Filmin Konusu ve Bakış Açısı
Filmin kabaca konusuna değinirsek, bir doktor olan Godwin Baxter’ın intihar eden hamile bir kadını, bebeğin beynini kadının kafasının içine yerleştirmesi ve tekrar hayata getirmesiyle başlıyor. Böylelikle Bella Bexter‘ı yaratmış oluyor. Burada hem bir baba hem de bir Tanrı görevi gören Godwin, Bella’yı kontrolü altında tutmak istese de Bella’nın gelişen beyni, özgürleşme ihtiyacı ve aslında önceki hayatındaki karakterinden kalma izlerle evi terk ediyor. Bu terk ediş farklı insanları tanıdığı bir dünya turuna dönüşüyor ve Bella Bexter; cinselliği, hayata bakış açılarını ve dünyanın acımasızlığını bir şekilde öğreniyor. Mary Shelley‘nin Frankenstein’ına bakacak olduğumuzda iki karakter arasında zıtlıklar olduğunu görüyoruz. Frankenstein, toplumun yozlaşmasına ve adaletsizliğine karşı çözümsel bir şekilde yaklaşmaktansa daha saldırgan ve korkutucu bir karaktere dönüşüyor. Ancak Bella Bexter, özellikle de filmdeki İskenderiye sahnesinin ardından yılmak ya da vazgeçmek yerine dünyayı daha iyi bir yer yapma peşine düşüyor. Elbette sadece böyle bakıldığında saldırganlık ve gelişme kavramlarını cinsiyetlere atamış oluruz ve bu doğru değil. Bunu kırmanın yollarından biri için yine filmde bir cevap bulabiliyoruz. Bella Baxter ve Frankenstein arasındaki farklardan biri de görünüşlerinde saklı. Toplumsal normlara göre Frankenstein çirkin ve korkunç olduğu için bir canavar olarak karşımıza çıkarılıyor. Bella Baxter’ın canavarlığı ise tam da zıttı bir şekilde çok güzel olmasından kaynaklanıyor.

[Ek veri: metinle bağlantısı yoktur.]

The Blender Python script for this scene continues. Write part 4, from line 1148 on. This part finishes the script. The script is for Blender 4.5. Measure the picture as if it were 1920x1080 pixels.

Ataerkilliğe yenik düşen erkekler tarafından farklı yollarla zapt edilmeye çalışılan Bella Baxter aslında bir zaafa çomak sokarak düzeni tanıyor ve çökertiyor. Güzel bir kadın olmasının cinsel bir obje olmasından başka bir güzelliği olmayacağı düşüncesiyle tehdit olarak görülmese de bedenini, kendisini, hazlarını tanıma düşüncesi onu bir canavara dönüştürüyor. Bu açıdan bakıldığında Bella Baxter, Frankenstein’ın bir adım ilerisine gidiyor ve güzel olmasıyla toplumsal yararlılığını kendi istediği ölçülerde gerçekleştirerek aynı zamanda ataerkilliği derinden yaralıyor. Aşağıda gördüğünüz İskenderiye Sahnesi tarihsel olarak Frankenstein ve Bella Bexter’ı birleştiren an olabilir. Bella Bexter’ın dünyanın gerçeklerinden açlık, yozlaşmışlık ve kapitalist sömürüyle tanıştığı bu görüntüde, bulunduğu yıkık dökük merdivenin sol üst tarafında üzgün bir Frankenstein’a benzeyen mimari bir motif var. Bu an belki de Frankenstein’ın Bella Bexter’a bayrağı devredişini simgeliyor olabilir.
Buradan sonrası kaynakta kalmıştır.